No trecho “Ainda na véspera eram seis viventes, contando com o papagaio. Coitado, morrera na areia do rio [...]” o sujeito da enunciação faz um “flash-back” ao dia anterior e anuncia a morte do papagaio. É interessante notar que o enunciador sente pena do papagaio – “coitado” – por ter morrido. Mas ele não se compadece dos demais membros da família, só porque ainda estão vivos – “viventes” – embora sofressem muito mais que o pobre papagaio, cujo sofrimento já chegara ao fim.

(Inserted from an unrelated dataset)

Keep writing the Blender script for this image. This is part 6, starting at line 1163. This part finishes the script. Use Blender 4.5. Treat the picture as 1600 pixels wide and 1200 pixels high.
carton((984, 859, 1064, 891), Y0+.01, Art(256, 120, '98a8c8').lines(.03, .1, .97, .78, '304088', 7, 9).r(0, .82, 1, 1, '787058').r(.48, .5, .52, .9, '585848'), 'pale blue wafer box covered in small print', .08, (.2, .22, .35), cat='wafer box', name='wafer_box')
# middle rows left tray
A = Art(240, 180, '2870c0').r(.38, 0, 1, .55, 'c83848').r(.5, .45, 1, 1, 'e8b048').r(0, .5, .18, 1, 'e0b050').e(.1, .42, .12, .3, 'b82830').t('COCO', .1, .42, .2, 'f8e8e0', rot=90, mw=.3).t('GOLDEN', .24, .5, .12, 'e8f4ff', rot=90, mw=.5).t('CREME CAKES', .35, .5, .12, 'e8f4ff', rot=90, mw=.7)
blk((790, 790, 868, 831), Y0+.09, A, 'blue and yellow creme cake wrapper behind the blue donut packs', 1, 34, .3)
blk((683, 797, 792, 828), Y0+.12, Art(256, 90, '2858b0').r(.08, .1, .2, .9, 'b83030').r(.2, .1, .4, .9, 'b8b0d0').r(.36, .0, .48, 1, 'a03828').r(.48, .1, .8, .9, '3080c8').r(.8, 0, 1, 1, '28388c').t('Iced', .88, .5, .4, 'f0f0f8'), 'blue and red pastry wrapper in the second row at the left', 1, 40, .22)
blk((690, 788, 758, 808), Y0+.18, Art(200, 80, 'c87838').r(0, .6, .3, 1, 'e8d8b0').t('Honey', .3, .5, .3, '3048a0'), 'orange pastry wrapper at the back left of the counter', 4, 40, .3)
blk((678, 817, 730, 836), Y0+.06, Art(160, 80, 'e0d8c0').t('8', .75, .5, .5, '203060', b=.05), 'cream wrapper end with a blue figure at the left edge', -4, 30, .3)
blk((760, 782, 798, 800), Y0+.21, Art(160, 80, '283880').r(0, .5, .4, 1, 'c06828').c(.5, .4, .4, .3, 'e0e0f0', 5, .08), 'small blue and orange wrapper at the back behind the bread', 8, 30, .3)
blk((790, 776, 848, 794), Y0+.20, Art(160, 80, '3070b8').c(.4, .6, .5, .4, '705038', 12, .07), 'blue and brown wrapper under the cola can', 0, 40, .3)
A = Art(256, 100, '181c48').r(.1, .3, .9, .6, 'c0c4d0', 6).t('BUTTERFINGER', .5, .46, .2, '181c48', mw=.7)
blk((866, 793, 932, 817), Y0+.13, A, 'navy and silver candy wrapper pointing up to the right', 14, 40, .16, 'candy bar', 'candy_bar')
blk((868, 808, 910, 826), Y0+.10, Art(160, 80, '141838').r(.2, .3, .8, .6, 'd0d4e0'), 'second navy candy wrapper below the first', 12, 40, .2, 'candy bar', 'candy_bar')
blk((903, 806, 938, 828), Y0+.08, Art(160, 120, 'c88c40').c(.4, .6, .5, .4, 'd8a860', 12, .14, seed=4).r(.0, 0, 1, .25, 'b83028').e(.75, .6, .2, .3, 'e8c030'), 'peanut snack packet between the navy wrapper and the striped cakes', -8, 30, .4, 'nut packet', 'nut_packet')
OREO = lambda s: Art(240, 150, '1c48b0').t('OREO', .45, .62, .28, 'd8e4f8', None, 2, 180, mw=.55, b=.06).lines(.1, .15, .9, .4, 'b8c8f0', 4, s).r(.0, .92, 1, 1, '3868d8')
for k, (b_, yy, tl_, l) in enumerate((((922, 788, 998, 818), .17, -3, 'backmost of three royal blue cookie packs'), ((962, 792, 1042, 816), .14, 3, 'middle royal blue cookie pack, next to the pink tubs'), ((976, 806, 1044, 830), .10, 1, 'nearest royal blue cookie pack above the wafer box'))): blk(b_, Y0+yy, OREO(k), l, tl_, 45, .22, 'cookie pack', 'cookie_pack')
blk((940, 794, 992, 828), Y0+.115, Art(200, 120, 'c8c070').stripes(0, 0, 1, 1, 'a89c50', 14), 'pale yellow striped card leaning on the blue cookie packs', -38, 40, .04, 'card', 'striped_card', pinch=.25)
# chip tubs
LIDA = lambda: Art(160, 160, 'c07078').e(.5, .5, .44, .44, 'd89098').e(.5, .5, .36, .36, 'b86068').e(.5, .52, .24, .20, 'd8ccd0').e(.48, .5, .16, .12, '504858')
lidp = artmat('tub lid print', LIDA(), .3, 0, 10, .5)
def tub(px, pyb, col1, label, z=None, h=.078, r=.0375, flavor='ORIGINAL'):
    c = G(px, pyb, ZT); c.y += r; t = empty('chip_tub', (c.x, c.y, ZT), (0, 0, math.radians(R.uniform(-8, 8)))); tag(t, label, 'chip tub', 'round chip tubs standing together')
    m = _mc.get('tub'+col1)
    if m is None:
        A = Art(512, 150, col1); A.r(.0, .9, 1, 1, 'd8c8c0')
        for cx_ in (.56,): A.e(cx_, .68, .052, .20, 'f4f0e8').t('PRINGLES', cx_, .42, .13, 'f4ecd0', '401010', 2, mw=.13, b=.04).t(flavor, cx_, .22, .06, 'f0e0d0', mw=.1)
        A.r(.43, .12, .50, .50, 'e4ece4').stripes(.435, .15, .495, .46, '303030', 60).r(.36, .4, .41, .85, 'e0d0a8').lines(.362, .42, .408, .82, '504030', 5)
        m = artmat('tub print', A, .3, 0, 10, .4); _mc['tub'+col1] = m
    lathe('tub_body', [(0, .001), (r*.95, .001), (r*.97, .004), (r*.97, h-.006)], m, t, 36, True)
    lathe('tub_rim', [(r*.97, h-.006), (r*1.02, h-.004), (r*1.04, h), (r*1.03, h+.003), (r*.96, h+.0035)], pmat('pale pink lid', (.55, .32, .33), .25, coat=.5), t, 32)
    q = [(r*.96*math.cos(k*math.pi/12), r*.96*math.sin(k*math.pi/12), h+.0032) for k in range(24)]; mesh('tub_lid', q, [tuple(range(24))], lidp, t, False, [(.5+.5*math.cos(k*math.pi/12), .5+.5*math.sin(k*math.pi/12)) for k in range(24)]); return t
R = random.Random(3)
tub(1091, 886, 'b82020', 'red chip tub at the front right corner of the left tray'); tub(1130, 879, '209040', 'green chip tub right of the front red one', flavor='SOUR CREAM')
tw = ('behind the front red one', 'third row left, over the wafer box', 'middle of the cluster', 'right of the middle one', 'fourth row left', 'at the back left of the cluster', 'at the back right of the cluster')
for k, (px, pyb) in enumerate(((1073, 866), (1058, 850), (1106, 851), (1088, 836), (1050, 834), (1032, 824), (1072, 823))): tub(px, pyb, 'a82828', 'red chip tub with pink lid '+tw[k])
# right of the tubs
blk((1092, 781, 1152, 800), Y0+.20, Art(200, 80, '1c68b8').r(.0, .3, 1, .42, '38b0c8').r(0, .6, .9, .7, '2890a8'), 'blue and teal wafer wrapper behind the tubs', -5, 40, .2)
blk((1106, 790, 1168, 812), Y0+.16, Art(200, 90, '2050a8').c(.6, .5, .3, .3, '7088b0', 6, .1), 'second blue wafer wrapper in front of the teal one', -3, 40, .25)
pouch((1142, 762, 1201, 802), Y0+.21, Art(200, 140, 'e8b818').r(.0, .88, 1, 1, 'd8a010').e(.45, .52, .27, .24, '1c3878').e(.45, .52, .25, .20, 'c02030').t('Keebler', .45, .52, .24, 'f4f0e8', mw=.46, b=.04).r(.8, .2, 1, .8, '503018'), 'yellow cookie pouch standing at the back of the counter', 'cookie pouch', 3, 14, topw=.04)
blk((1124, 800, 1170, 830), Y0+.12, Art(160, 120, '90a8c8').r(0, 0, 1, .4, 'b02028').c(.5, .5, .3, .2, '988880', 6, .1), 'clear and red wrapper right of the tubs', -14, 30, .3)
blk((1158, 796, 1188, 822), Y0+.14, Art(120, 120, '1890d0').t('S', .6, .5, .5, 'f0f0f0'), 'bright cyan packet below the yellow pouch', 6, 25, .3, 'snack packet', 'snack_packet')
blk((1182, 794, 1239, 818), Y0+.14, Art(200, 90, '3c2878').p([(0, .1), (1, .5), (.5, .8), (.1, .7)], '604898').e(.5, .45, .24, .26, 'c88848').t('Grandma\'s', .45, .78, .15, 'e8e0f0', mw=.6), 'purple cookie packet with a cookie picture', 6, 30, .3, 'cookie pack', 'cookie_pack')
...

Outra figura que merece destaque é a forma poética como a cachorra Baleia é tratada no processo de narratividade. Neste capítulo, em especial, ela protagoniza uma cena ímpar, digna de um ser humano que sabe conviver em uma sociedade grupal: dedica-se, preocupa-se com os outros, doa-se, compartilha e humaniza-se. Após caçar um preá, leva a “caça mesquinha, mas que adiaria a morte do grupo” para ser dividida entre os viventes, entre a sua família. Essa ação não é natural. Um animal, na verdade, não teria feito isso. Ele devoraria a presa em uma só abocanhada, ainda mais com a fome que estava sentindo. E o mais interessante é que Baleia se contentaria com pouco. “Baleia , o ouvido atento, o traseiro em repouso e as pernas da frente erguidas, vigiava, aguardando a parte que lhe iria tocar, provavelmente os ossos do bicho e talvez o couro.”

Essa cena é de grande sensibilidade poética. E assim encerra o capítulo: “Baleia agitava o rabo, olhando as brasas. E como não podia ocupar-se daquelas coisas, esperava com paciência a hora de mastigar os ossos. Depois iria dormir.” A ação física é natural de um cachorro, mas a ação psicológica é puramente humana. O sujeito da enunciação, assim, faz com que o leitor se apaixone pela cachorra e torça por ela nos capítulos seguintes. E lógico, sofra junto com a família a morte de Baleia.

REFERÊNCIAS

RAMOS, Graciliano. Vidas Secas. 45ª ed. Rio de Janeiro, São Paulo: Record, 1980.

BARROS, Diana luz pessoa de. Teoria Semiótica do Texto. 1ª ED. São Paulo: Ática, 1990.